Your instructions – Extract the first line through the line containing "above the floor" from the listing below, exactly as written.

Information shown –

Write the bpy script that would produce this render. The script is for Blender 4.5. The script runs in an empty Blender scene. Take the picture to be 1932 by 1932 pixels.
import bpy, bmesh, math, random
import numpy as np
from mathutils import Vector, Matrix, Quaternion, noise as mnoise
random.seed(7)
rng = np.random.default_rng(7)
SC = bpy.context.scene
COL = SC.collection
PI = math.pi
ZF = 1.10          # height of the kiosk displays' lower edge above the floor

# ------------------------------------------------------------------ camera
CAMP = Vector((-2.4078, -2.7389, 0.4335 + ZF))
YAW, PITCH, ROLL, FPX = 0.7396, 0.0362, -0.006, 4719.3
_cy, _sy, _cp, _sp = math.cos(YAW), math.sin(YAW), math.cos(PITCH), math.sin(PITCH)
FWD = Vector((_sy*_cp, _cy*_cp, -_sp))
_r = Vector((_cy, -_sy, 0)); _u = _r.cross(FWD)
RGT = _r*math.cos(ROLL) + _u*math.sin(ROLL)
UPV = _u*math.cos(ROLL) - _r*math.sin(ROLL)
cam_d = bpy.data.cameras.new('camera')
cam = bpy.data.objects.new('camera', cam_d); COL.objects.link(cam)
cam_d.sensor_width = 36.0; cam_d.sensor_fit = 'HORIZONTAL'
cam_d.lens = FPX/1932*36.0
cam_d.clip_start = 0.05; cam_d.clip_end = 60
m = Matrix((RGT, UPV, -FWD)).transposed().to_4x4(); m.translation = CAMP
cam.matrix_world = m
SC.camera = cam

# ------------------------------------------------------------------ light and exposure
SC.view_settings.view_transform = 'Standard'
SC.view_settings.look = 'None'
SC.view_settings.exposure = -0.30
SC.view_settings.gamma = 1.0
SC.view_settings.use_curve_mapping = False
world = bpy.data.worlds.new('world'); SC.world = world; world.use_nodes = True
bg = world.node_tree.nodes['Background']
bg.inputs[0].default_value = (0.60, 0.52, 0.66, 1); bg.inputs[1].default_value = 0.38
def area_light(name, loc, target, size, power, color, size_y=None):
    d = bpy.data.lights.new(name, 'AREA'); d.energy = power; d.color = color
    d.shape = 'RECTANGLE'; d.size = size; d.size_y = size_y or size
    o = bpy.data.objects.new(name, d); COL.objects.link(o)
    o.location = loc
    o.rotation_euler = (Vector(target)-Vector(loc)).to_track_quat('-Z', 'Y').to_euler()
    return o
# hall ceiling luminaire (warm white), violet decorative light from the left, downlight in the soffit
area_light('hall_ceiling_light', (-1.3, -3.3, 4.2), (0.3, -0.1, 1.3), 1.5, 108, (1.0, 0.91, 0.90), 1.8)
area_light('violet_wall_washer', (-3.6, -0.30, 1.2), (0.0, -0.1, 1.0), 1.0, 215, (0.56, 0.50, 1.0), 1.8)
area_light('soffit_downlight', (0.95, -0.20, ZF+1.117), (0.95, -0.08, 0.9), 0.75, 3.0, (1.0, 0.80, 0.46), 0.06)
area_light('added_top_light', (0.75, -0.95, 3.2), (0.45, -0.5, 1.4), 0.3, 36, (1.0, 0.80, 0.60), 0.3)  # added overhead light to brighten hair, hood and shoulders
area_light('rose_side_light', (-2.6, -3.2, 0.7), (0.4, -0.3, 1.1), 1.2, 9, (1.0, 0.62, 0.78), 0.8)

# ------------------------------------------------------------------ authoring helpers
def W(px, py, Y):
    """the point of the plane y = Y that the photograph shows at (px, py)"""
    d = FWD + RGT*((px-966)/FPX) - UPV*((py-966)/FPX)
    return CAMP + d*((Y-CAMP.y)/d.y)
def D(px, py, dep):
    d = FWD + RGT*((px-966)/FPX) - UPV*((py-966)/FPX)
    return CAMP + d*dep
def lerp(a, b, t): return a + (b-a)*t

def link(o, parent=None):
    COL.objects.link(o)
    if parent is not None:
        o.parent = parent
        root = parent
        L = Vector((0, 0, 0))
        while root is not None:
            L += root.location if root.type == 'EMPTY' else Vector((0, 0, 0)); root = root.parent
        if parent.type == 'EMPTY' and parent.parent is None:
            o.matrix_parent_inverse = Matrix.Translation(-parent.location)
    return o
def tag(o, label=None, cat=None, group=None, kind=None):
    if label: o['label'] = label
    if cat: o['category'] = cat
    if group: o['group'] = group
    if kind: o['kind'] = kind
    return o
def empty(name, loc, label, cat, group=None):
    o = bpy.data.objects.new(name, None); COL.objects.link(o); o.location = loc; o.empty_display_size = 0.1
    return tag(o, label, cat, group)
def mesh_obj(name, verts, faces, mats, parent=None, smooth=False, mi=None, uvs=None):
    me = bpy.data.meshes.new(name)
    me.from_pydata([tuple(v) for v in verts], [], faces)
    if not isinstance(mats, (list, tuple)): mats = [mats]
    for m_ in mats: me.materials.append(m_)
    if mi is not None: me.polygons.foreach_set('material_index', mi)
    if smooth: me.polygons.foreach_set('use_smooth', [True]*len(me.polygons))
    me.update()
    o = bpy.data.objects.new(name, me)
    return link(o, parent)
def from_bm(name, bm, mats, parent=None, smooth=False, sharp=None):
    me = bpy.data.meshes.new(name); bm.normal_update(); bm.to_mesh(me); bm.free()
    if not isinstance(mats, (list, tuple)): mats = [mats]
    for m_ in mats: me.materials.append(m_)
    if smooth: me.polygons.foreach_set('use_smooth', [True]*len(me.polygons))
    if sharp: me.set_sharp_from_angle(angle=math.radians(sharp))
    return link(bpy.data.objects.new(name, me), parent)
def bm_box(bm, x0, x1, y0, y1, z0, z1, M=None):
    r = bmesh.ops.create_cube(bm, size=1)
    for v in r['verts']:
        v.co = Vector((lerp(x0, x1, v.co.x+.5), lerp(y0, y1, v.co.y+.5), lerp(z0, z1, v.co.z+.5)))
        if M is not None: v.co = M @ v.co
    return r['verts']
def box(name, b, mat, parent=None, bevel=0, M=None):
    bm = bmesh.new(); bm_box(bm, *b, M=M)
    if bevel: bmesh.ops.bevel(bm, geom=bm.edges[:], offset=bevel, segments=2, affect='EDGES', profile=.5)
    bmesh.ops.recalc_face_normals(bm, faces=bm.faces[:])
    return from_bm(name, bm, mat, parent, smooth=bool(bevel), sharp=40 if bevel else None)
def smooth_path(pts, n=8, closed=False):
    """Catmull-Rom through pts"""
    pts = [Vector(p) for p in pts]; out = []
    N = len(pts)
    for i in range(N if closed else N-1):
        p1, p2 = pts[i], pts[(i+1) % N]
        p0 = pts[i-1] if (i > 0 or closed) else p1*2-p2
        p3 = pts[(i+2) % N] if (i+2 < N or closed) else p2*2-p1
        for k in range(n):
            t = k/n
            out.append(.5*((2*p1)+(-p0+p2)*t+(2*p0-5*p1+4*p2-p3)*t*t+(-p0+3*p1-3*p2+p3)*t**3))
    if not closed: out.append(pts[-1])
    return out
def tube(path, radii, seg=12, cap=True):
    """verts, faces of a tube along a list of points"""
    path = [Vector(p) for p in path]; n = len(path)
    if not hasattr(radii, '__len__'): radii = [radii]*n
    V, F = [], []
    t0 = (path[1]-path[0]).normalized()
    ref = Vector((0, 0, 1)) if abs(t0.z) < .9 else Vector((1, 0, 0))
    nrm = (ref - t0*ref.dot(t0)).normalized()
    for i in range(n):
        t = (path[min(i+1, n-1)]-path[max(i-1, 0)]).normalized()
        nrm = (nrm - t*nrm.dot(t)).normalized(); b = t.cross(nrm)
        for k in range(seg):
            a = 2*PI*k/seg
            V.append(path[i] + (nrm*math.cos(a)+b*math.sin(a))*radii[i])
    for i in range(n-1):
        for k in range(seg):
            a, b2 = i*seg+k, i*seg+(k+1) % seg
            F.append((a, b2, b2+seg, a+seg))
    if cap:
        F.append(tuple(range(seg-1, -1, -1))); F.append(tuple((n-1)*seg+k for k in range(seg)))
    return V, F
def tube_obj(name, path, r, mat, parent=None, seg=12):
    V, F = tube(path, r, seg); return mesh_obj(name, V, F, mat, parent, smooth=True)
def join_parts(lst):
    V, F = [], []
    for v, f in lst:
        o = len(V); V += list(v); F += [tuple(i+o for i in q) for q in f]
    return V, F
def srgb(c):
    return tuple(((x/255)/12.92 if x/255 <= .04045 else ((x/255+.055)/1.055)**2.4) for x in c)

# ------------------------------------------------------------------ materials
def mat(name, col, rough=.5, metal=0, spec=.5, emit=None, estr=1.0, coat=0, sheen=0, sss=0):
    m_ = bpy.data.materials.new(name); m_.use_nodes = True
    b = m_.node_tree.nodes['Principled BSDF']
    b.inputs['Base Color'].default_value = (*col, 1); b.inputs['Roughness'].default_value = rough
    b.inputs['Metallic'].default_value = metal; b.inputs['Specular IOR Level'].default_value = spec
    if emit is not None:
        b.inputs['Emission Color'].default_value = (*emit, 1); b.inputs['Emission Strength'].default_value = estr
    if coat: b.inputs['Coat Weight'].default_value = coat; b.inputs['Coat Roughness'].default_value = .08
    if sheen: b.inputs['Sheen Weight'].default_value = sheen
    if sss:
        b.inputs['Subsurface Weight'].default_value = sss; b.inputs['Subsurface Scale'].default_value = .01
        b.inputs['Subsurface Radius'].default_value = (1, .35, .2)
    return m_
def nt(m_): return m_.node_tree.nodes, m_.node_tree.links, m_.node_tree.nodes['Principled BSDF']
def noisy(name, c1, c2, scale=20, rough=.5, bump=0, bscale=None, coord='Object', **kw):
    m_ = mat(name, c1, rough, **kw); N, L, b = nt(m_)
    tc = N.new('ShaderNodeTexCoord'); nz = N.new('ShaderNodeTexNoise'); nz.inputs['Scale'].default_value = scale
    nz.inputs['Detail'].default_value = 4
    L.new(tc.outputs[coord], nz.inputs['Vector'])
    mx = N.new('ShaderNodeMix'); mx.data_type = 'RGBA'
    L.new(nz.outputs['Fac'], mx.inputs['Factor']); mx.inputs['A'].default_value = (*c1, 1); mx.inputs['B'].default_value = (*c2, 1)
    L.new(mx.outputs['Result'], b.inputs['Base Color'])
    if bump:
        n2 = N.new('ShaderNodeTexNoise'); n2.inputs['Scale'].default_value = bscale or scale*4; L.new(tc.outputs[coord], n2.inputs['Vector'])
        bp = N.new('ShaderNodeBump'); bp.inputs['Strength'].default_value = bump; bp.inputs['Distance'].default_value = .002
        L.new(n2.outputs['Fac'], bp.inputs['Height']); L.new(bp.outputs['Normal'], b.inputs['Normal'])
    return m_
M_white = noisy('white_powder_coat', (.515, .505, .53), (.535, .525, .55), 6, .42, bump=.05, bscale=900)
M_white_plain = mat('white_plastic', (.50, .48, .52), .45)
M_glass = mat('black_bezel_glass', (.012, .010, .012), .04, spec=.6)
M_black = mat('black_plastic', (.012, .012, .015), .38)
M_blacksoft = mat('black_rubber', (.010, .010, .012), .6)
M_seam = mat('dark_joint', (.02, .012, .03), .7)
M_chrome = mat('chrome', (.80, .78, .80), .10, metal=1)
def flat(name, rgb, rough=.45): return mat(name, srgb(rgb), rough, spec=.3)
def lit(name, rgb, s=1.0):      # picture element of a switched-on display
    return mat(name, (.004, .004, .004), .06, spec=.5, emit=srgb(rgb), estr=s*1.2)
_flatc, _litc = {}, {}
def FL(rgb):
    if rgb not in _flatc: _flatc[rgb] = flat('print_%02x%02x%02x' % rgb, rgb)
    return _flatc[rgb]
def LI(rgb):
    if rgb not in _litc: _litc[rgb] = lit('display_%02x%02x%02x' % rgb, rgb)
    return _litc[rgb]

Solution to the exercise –
Write the bpy script that would produce this render. The script is for Blender 4.5. The script runs in an empty Blender scene. Take the picture to be 1932 by 1932 pixels.
import bpy, bmesh, math, random
import numpy as np
from mathutils import Vector, Matrix, Quaternion, noise as mnoise
random.seed(7)
rng = np.random.default_rng(7)
SC = bpy.context.scene
COL = SC.collection
PI = math.pi
ZF = 1.10          # height of the kiosk displays' lower edge above the floor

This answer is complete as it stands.